### Scenes as source code
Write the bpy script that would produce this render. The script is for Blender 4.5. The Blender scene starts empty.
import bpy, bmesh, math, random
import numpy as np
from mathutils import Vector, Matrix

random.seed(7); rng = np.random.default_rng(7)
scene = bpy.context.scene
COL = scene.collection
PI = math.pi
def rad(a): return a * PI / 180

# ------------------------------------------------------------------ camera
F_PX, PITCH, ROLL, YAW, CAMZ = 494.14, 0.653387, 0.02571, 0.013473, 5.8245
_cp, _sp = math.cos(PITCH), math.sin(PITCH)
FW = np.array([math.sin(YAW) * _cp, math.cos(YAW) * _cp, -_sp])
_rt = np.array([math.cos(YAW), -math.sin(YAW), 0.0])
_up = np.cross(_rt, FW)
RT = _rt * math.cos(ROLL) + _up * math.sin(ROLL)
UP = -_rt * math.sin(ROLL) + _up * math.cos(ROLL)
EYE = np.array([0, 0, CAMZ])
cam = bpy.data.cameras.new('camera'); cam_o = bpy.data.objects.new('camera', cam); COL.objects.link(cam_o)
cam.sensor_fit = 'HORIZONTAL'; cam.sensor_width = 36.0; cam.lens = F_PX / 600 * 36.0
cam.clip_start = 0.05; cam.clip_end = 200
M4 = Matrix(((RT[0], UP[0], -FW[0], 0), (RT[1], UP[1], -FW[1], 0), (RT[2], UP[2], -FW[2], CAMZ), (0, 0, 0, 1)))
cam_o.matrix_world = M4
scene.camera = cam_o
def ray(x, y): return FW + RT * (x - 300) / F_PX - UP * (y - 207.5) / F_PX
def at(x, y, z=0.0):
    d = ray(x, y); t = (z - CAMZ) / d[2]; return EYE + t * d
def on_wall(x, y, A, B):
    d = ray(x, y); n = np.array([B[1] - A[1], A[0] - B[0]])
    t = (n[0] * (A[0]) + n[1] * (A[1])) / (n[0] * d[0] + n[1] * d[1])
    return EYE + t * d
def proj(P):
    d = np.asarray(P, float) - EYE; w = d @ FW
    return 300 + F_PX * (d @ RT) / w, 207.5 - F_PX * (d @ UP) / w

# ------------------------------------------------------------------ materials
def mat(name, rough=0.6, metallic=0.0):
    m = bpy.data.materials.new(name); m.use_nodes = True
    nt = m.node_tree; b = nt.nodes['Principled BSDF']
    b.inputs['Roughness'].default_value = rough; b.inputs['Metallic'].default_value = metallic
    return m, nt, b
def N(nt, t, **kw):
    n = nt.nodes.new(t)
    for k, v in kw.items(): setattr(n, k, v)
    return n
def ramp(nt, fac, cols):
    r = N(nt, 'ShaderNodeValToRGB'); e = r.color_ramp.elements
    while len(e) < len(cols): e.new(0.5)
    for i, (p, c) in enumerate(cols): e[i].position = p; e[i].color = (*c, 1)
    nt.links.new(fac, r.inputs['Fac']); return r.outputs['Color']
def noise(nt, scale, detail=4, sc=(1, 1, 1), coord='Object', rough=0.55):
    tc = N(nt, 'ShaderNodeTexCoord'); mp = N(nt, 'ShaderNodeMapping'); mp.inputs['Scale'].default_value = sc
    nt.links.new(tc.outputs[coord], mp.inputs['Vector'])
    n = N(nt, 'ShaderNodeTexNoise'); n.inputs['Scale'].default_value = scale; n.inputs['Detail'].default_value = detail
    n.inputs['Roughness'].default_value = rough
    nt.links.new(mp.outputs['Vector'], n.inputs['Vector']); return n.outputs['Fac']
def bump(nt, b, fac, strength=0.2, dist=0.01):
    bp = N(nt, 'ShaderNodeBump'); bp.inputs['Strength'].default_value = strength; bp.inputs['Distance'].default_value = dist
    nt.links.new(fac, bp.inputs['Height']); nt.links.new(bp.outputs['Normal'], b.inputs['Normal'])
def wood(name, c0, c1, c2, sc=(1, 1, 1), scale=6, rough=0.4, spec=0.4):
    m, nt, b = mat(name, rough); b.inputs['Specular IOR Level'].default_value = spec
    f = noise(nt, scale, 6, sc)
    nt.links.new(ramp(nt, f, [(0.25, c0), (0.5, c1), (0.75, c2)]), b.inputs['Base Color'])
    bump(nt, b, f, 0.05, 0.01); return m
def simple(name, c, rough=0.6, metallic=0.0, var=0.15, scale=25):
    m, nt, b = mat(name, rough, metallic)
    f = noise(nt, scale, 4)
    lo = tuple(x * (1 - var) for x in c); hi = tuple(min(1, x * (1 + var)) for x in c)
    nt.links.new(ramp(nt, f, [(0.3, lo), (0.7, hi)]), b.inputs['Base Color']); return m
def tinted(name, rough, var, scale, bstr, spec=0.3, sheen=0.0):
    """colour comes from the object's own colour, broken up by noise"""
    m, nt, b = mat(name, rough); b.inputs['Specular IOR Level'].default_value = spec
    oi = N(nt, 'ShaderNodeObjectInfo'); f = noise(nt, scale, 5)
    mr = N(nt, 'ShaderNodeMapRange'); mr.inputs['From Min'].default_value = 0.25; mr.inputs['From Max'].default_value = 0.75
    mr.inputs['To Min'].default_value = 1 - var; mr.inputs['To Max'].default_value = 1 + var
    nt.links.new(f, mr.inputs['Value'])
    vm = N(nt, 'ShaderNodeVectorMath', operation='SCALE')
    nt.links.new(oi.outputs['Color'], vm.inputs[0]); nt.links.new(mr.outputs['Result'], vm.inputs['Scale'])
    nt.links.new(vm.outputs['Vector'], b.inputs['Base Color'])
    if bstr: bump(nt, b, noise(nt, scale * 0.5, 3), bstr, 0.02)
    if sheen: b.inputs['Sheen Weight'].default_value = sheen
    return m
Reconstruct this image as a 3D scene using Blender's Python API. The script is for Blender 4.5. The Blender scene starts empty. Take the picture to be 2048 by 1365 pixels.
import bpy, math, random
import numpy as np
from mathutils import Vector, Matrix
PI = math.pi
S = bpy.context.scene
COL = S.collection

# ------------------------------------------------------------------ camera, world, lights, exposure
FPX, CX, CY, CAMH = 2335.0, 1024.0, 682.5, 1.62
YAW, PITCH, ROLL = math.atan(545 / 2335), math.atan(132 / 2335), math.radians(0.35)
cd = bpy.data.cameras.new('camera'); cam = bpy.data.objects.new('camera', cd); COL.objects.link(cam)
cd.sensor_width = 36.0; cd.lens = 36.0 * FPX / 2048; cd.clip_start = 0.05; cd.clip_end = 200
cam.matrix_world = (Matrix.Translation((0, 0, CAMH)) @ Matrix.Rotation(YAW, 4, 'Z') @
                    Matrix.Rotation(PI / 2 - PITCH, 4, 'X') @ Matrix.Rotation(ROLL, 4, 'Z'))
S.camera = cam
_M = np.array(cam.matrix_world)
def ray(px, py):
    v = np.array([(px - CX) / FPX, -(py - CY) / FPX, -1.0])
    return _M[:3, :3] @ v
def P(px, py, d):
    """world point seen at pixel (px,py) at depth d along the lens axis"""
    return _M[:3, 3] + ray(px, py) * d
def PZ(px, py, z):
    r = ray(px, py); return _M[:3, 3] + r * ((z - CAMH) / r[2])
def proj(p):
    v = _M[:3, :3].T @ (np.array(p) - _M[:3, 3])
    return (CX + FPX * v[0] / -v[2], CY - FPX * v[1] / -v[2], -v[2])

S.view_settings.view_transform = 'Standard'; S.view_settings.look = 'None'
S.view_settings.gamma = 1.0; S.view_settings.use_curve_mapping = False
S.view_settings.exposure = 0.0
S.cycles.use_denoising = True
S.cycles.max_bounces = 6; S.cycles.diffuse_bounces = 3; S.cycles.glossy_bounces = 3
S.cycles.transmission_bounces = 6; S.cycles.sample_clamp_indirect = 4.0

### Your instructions
Reproduce the material above, every line of it, exactly.

### Task response
Write the bpy script that would produce this render. The script is for Blender 4.5. The Blender scene starts empty.
import bpy, bmesh, math, random
import numpy as np
from mathutils import Vector, Matrix

random.seed(7); rng = np.random.default_rng(7)
scene = bpy.context.scene
COL = scene.collection
PI = math.pi
def rad(a): return a * PI / 180

# ------------------------------------------------------------------ camera
F_PX, PITCH, ROLL, YAW, CAMZ = 494.14, 0.653387, 0.02571, 0.013473, 5.8245
_cp, _sp = math.cos(PITCH), math.sin(PITCH)
FW = np.array([math.sin(YAW) * _cp, math.cos(YAW) * _cp, -_sp])
_rt = np.array([math.cos(YAW), -math.sin(YAW), 0.0])
_up = np.cross(_rt, FW)
RT = _rt * math.cos(ROLL) + _up * math.sin(ROLL)
UP = -_rt * math.sin(ROLL) + _up * math.cos(ROLL)
EYE = np.array([0, 0, CAMZ])
cam = bpy.data.cameras.new('camera'); cam_o = bpy.data.objects.new('camera', cam); COL.objects.link(cam_o)
cam.sensor_fit = 'HORIZONTAL'; cam.sensor_width = 36.0; cam.lens = F_PX / 600 * 36.0
cam.clip_start = 0.05; cam.clip_end = 200
M4 = Matrix(((RT[0], UP[0], -FW[0], 0), (RT[1], UP[1], -FW[1], 0), (RT[2], UP[2], -FW[2], CAMZ), (0, 0, 0, 1)))
cam_o.matrix_world = M4
scene.camera = cam_o
def ray(x, y): return FW + RT * (x - 300) / F_PX - UP * (y - 207.5) / F_PX
def at(x, y, z=0.0):
    d = ray(x, y); t = (z - CAMZ) / d[2]; return EYE + t * d
def on_wall(x, y, A, B):
    d = ray(x, y); n = np.array([B[1] - A[1], A[0] - B[0]])
    t = (n[0] * (A[0]) + n[1] * (A[1])) / (n[0] * d[0] + n[1] * d[1])
    return EYE + t * d
def proj(P):
    d = np.asarray(P, float) - EYE; w = d @ FW
    return 300 + F_PX * (d @ RT) / w, 207.5 - F_PX * (d @ UP) / w

# ------------------------------------------------------------------ materials
def mat(name, rough=0.6, metallic=0.0):
    m = bpy.data.materials.new(name); m.use_nodes = True
    nt = m.node_tree; b = nt.nodes['Principled BSDF']
    b.inputs['Roughness'].default_value = rough; b.inputs['Metallic'].default_value = metallic
    return m, nt, b
def N(nt, t, **kw):
    n = nt.nodes.new(t)
    for k, v in kw.items(): setattr(n, k, v)
    return n
def ramp(nt, fac, cols):
    r = N(nt, 'ShaderNodeValToRGB'); e = r.color_ramp.elements
    while len(e) < len(cols): e.new(0.5)
    for i, (p, c) in enumerate(cols): e[i].position = p; e[i].color = (*c, 1)
    nt.links.new(fac, r.inputs['Fac']); return r.outputs['Color']
def noise(nt, scale, detail=4, sc=(1, 1, 1), coord='Object', rough=0.55):
    tc = N(nt, 'ShaderNodeTexCoord'); mp = N(nt, 'ShaderNodeMapping'); mp.inputs['Scale'].default_value = sc
    nt.links.new(tc.outputs[coord], mp.inputs['Vector'])
    n = N(nt, 'ShaderNodeTexNoise'); n.inputs['Scale'].default_value = scale; n.inputs['Detail'].default_value = detail
    n.inputs['Roughness'].default_value = rough
    nt.links.new(mp.outputs['Vector'], n.inputs['Vector']); return n.outputs['Fac']
def bump(nt, b, fac, strength=0.2, dist=0.01):
    bp = N(nt, 'ShaderNodeBump'); bp.inputs['Strength'].default_value = strength; bp.inputs['Distance'].default_value = dist
    nt.links.new(fac, bp.inputs['Height']); nt.links.new(bp.outputs['Normal'], b.inputs['Normal'])
def wood(name, c0, c1, c2, sc=(1, 1, 1), scale=6, rough=0.4, spec=0.4):
    m, nt, b = mat(name, rough); b.inputs['Specular IOR Level'].default_value = spec
    f = noise(nt, scale, 6, sc)
    nt.links.new(ramp(nt, f, [(0.25, c0), (0.5, c1), (0.75, c2)]), b.inputs['Base Color'])
    bump(nt, b, f, 0.05, 0.01); return m
def simple(name, c, rough=0.6, metallic=0.0, var=0.15, scale=25):
    m, nt, b = mat(name, rough, metallic)
    f = noise(nt, scale, 4)
    lo = tuple(x * (1 - var) for x in c); hi = tuple(min(1, x * (1 + var)) for x in c)
    nt.links.new(ramp(nt, f, [(0.3, lo), (0.7, hi)]), b.inputs['Base Color']); return m
def tinted(name, rough, var, scale, bstr, spec=0.3, sheen=0.0):
    """colour comes from the object's own colour, broken up by noise"""
    m, nt, b = mat(name, rough); b.inputs['Specular IOR Level'].default_value = spec
    oi = N(nt, 'ShaderNodeObjectInfo'); f = noise(nt, scale, 5)
    mr = N(nt, 'ShaderNodeMapRange'); mr.inputs['From Min'].default_value = 0.25; mr.inputs['From Max'].default_value = 0.75
    mr.inputs['To Min'].default_value = 1 - var; mr.inputs['To Max'].default_value = 1 + var
    nt.links.new(f, mr.inputs['Value'])
    vm = N(nt, 'ShaderNodeVectorMath', operation='SCALE')
    nt.links.new(oi.outputs['Color'], vm.inputs[0]); nt.links.new(mr.outputs['Result'], vm.inputs['Scale'])
    nt.links.new(vm.outputs['Vector'], b.inputs['Base Color'])
    if bstr: bump(nt, b, noise(nt, scale * 0.5, 3), bstr, 0.02)
    if sheen: b.inputs['Sheen Weight'].default_value = sheen
    return m
Reconstruct this image as a 3D scene using Blender's Python API. The script is for Blender 4.5. The Blender scene starts empty. Take the picture to be 2048 by 1365 pixels.
import bpy, math, random
import numpy as np
from mathutils import Vector, Matrix
PI = math.pi
S = bpy.context.scene
COL = S.collection

# ------------------------------------------------------------------ camera, world, lights, exposure
FPX, CX, CY, CAMH = 2335.0, 1024.0, 682.5, 1.62
YAW, PITCH, ROLL = math.atan(545 / 2335), math.atan(132 / 2335), math.radians(0.35)
cd = bpy.data.cameras.new('camera'); cam = bpy.data.objects.new('camera', cd); COL.objects.link(cam)
cd.sensor_width = 36.0; cd.lens = 36.0 * FPX / 2048; cd.clip_start = 0.05; cd.clip_end = 200
cam.matrix_world = (Matrix.Translation((0, 0, CAMH)) @ Matrix.Rotation(YAW, 4, 'Z') @
                    Matrix.Rotation(PI / 2 - PITCH, 4, 'X') @ Matrix.Rotation(ROLL, 4, 'Z'))
S.camera = cam
_M = np.array(cam.matrix_world)
def ray(px, py):
    v = np.array([(px - CX) / FPX, -(py - CY) / FPX, -1.0])
    return _M[:3, :3] @ v
def P(px, py, d):
    """world point seen at pixel (px,py) at depth d along the lens axis"""
    return _M[:3, 3] + ray(px, py) * d
def PZ(px, py, z):
    r = ray(px, py); return _M[:3, 3] + r * ((z - CAMH) / r[2])
def proj(p):
    v = _M[:3, :3].T @ (np.array(p) - _M[:3, 3])
    return (CX + FPX * v[0] / -v[2], CY - FPX * v[1] / -v[2], -v[2])

S.view_settings.view_transform = 'Standard'; S.view_settings.look = 'None'
S.view_settings.gamma = 1.0; S.view_settings.use_curve_mapping = False
S.view_settings.exposure = 0.0
S.cycles.use_denoising = True
S.cycles.max_bounces = 6; S.cycles.diffuse_bounces = 3; S.cycles.glossy_bounces = 3
S.cycles.transmission_bounces = 6; S.cycles.sample_clamp_indirect = 4.0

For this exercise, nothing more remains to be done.